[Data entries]
start

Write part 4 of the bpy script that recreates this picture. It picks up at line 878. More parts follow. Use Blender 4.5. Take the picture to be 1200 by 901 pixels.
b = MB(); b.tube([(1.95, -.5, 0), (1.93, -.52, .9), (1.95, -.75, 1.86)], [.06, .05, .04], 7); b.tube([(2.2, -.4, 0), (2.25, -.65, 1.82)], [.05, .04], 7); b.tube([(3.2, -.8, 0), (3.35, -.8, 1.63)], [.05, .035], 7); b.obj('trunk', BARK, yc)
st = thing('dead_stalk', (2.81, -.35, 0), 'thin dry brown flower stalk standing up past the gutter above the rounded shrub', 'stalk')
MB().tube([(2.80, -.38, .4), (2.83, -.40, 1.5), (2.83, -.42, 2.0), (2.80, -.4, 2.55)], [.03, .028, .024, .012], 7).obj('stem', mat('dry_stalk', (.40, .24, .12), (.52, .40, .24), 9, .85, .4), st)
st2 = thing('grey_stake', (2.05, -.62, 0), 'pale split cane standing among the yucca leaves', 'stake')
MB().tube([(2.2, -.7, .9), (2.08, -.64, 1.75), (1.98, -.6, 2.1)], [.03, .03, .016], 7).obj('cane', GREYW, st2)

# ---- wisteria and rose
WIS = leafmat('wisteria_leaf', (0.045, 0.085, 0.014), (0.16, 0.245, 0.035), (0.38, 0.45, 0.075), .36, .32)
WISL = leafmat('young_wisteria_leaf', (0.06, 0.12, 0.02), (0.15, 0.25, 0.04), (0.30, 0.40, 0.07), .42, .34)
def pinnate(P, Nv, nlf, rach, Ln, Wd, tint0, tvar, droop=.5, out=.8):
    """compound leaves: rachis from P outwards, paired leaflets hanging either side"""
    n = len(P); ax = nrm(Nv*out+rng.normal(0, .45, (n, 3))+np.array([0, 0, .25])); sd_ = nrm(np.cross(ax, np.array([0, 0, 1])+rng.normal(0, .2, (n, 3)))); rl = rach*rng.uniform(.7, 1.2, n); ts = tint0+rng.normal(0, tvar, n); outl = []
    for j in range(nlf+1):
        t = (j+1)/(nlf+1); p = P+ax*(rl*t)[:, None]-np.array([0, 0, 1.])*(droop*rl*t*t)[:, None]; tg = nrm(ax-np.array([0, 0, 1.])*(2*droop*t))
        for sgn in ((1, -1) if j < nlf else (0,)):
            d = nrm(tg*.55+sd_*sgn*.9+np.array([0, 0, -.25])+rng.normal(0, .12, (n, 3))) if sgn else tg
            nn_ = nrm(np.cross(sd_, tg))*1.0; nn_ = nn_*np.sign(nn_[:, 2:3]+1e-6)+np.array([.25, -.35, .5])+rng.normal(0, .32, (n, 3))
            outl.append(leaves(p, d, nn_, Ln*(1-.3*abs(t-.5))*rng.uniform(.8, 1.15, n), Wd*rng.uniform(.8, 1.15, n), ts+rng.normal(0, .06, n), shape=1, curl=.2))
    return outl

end
start

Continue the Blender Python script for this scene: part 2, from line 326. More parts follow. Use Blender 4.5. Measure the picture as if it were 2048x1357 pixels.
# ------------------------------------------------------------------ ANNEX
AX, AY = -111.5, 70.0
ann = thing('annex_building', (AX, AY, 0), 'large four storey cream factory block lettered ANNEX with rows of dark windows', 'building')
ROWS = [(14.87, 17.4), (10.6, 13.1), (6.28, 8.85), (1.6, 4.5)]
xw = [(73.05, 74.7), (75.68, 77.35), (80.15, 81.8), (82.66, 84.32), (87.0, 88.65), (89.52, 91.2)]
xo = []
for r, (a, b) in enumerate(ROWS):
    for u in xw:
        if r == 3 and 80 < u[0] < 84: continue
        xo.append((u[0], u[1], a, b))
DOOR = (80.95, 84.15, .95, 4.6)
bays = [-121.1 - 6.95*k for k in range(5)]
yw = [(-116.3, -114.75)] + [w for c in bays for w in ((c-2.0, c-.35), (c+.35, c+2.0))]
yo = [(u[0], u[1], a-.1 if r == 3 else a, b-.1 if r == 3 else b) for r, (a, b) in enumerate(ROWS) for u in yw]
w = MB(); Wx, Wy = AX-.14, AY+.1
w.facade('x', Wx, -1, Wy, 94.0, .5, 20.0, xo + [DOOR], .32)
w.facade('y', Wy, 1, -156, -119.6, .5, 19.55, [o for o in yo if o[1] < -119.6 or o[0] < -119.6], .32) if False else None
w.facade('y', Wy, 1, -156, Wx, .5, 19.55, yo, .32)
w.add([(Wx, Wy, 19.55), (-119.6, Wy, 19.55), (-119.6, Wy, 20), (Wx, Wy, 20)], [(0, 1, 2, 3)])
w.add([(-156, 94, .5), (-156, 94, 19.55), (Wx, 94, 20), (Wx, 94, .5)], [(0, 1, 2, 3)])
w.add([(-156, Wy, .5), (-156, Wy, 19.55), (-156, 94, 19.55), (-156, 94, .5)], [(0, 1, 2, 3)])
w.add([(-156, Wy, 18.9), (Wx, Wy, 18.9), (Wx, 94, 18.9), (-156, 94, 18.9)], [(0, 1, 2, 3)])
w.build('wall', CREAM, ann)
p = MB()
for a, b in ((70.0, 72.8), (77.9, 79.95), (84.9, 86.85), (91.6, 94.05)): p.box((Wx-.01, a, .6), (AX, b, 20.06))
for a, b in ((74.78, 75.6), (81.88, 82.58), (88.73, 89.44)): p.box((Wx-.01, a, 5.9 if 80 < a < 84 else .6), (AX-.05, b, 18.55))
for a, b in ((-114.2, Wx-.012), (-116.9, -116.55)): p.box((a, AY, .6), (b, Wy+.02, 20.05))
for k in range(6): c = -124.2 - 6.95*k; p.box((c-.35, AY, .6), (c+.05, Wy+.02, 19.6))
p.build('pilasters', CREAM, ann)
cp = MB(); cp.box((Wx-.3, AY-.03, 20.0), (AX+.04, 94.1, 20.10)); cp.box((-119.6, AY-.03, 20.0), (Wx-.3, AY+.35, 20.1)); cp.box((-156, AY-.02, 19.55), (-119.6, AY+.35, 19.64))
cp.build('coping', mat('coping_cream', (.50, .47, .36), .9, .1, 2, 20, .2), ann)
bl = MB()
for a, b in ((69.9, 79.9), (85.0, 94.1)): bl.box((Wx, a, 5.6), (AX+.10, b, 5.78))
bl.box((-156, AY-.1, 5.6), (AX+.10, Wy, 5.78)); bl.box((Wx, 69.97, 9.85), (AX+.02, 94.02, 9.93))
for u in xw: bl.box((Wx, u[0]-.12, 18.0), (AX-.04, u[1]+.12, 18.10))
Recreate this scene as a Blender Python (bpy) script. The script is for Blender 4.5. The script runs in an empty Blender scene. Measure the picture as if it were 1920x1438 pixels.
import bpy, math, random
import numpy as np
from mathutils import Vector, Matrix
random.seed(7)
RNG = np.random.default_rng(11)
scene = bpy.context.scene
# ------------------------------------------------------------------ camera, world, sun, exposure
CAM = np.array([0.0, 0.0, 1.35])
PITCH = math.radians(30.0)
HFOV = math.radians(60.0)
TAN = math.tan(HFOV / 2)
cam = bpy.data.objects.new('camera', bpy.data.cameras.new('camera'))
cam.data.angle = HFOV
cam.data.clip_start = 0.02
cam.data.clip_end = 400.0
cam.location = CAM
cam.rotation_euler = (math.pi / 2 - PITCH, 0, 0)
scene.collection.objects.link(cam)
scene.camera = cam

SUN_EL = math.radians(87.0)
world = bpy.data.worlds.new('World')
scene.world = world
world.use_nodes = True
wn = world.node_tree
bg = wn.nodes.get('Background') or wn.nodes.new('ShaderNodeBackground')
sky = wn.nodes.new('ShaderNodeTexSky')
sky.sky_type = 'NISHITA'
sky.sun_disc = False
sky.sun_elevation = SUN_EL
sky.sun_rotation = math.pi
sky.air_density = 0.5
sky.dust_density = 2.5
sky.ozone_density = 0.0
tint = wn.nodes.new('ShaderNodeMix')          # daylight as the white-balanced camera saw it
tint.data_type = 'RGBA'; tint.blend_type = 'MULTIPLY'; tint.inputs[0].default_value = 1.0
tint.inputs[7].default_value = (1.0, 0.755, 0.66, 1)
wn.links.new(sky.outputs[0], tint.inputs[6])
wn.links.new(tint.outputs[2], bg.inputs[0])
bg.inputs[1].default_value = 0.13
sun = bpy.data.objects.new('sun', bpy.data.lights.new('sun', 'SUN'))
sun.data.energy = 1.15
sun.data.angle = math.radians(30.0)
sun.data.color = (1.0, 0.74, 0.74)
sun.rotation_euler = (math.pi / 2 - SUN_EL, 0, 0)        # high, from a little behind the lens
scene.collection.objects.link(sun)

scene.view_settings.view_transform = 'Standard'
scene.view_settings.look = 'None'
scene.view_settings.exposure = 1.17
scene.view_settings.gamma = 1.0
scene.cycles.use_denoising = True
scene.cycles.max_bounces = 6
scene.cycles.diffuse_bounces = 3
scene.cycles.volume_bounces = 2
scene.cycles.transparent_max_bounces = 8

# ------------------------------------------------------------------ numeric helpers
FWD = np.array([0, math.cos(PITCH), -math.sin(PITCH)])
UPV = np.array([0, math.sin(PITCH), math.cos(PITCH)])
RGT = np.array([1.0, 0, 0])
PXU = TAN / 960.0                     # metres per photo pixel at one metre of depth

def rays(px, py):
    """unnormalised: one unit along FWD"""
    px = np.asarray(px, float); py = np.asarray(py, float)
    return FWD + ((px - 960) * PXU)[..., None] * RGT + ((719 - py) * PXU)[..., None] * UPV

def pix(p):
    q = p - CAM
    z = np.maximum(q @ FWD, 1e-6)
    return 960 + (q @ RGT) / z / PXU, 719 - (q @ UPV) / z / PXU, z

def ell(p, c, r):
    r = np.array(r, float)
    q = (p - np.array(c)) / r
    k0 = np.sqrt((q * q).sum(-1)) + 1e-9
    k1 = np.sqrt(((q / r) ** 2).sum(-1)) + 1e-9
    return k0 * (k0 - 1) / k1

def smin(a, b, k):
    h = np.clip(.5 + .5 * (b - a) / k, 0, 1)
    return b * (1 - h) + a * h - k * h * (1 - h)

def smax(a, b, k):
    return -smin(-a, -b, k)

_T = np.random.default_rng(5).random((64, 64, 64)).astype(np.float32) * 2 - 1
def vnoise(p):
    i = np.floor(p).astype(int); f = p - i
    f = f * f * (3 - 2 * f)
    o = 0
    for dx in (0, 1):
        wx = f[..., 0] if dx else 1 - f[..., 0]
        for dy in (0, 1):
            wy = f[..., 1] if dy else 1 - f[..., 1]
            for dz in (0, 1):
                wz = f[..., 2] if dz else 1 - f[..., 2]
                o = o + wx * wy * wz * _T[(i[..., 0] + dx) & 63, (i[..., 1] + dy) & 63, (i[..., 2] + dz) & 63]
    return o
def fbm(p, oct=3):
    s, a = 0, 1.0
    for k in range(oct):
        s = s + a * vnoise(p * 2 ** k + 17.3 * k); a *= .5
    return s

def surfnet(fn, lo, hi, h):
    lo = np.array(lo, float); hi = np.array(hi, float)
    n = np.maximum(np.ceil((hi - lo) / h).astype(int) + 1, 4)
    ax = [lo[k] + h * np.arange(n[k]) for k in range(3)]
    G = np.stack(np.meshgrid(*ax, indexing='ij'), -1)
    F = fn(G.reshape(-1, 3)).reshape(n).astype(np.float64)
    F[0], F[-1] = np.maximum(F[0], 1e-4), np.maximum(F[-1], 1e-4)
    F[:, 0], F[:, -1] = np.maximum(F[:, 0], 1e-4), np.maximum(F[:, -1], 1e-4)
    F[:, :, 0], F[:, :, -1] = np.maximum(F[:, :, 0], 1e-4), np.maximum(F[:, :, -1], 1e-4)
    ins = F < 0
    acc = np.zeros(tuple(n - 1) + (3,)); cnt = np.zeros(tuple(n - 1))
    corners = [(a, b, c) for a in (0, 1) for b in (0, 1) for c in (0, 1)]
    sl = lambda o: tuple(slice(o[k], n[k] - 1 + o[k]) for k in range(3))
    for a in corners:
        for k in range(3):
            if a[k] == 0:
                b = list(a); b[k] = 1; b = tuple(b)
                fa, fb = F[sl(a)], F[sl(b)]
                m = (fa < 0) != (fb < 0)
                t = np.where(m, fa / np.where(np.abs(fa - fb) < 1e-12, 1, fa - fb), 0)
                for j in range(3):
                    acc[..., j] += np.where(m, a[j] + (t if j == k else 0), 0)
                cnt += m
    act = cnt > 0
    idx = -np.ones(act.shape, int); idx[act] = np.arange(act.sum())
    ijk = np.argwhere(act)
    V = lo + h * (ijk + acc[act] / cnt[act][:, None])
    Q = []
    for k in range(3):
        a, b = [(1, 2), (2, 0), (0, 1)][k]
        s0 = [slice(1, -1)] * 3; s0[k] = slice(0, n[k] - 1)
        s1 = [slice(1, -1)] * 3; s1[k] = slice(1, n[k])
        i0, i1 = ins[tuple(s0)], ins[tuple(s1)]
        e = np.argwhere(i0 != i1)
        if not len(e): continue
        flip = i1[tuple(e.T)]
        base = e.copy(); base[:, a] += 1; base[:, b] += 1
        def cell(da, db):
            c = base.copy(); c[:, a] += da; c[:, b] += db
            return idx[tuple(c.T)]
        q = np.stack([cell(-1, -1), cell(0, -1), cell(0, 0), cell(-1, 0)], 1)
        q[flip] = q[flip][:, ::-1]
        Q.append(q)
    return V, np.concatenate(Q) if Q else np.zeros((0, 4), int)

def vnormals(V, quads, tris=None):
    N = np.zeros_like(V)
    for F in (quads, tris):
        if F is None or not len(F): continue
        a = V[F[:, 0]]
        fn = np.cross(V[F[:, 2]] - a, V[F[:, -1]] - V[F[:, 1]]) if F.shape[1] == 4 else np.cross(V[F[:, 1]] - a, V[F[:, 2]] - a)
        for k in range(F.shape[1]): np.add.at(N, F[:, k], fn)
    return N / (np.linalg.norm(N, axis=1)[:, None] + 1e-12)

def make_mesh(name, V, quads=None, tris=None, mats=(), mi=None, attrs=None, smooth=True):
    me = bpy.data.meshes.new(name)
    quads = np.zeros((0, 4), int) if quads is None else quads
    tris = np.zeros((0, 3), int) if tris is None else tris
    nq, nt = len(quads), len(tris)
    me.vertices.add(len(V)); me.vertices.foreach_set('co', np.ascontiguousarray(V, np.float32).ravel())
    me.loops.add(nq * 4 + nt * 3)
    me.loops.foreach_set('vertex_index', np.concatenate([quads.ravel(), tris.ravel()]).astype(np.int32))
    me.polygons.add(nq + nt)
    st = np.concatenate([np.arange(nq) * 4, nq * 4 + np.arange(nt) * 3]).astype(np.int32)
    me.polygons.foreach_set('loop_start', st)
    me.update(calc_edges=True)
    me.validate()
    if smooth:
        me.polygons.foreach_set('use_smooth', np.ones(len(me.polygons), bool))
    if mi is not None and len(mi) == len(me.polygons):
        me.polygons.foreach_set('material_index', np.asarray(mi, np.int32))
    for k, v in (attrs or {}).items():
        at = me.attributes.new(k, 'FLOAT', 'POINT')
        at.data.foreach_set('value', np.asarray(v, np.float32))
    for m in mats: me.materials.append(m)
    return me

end

Within the material above, transcribe exactly the lines that run from the line holding "Write part 4" through the line holding "7).obj('cane', GREYW, st2)".

### Response
Write part 4 of the bpy script that recreates this picture. It picks up at line 878. More parts follow. Use Blender 4.5. Take the picture to be 1200 by 901 pixels.
b = MB(); b.tube([(1.95, -.5, 0), (1.93, -.52, .9), (1.95, -.75, 1.86)], [.06, .05, .04], 7); b.tube([(2.2, -.4, 0), (2.25, -.65, 1.82)], [.05, .04], 7); b.tube([(3.2, -.8, 0), (3.35, -.8, 1.63)], [.05, .035], 7); b.obj('trunk', BARK, yc)
st = thing('dead_stalk', (2.81, -.35, 0), 'thin dry brown flower stalk standing up past the gutter above the rounded shrub', 'stalk')
MB().tube([(2.80, -.38, .4), (2.83, -.40, 1.5), (2.83, -.42, 2.0), (2.80, -.4, 2.55)], [.03, .028, .024, .012], 7).obj('stem', mat('dry_stalk', (.40, .24, .12), (.52, .40, .24), 9, .85, .4), st)
st2 = thing('grey_stake', (2.05, -.62, 0), 'pale split cane standing among the yucca leaves', 'stake')
MB().tube([(2.2, -.7, .9), (2.08, -.64, 1.75), (1.98, -.6, 2.1)], [.03, .03, .016], 7).obj('cane', GREYW, st2)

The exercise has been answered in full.